On this solo CD, we have the same confrontational attack-mode in the screeched vocalising, accompanied by ramshackle makeshift percussion (from boxes and crockery, by the sound of things) and even a piano, random notes sounding in a desultory fashion. Compared to the fragmented, broken-language approach of the above release, Hand Of Glory’s texts are positively articulate; Yol almost seems to be reciting entire poems, so lucid are the sentences he forms. ‘Street Food’ for instance emerges as an impassioned but well-argued attack against the stupid food carts that sell pretentious wood-baked pizzas and falafel and such in modern Britain; Yol sees nothing but junk food, sausages sprawled all over the pavement, and conveys an alarming sensation of urban chaos in just four minutes. The title track also has a sort of rough literary cohesion; not that it’s likely to be published by Faber any time soon, but the simple repeated phrases somehow strike us to the heart: “At the sound of gunfire, get out the hand of glory, light the candle…there isn’t an emoji for this yet…” He pitches this chilling utterance interspersed with spastic grunts and groans and wild roars, lapsing into babble like one possessed; and the musical backdrop is an evil, high-pitched whine. Three minutes and 23 seconds of black magic terror right there in your home; book your own exorcist.
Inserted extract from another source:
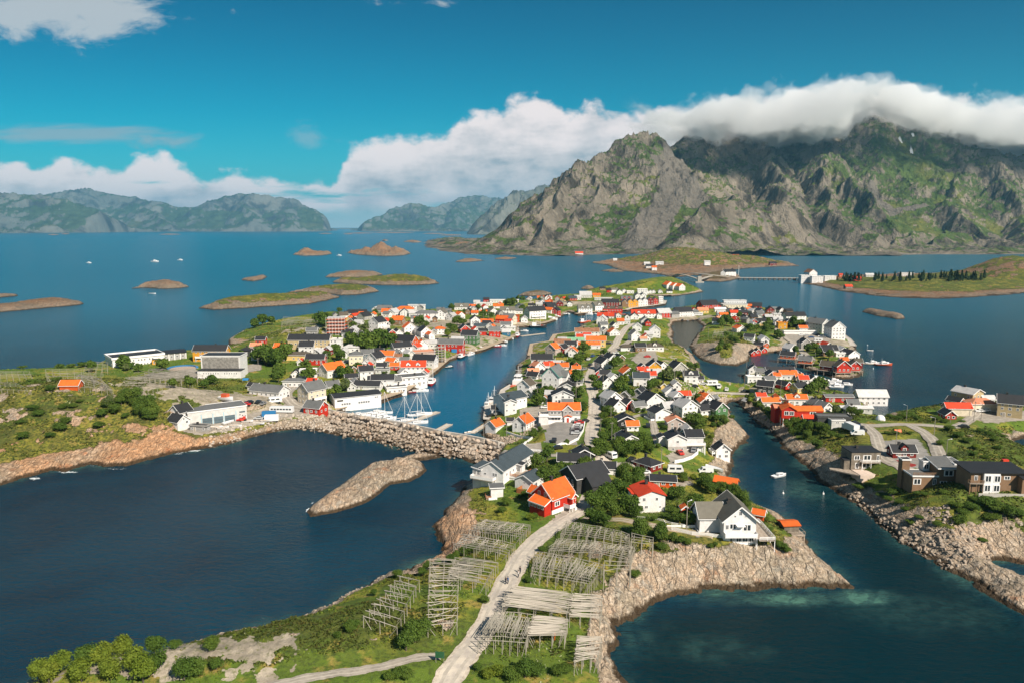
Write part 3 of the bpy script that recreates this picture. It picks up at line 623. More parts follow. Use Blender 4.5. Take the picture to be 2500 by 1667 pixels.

Also of note: ‘Of Course All The Sirens’, where Yol appears to be playing something that’s a cross between an electronic kazoo and a balloon-operated synthesizer, puffing into the neck of an instrument as though his life depended on it. That “ancient language chanting” he refers to scares me; as though he’d travelled time like someone in an Alan Garner story or an episode of Sapphire & Steel, and seen more of our primordial ancestors than he wanted to. “Soothing music for troubled times. Or not,” states Yol in his enclosed note. While no-one could ever replace our beloved dark seer Mark E. Smith, Yol’s inclinations and passions seem to be cut from a remnant of the same cloth, and I can recommend his work to anyone who owns a copy of Dragnet and enjoys the Lovecraft-Machen reading side of Smith.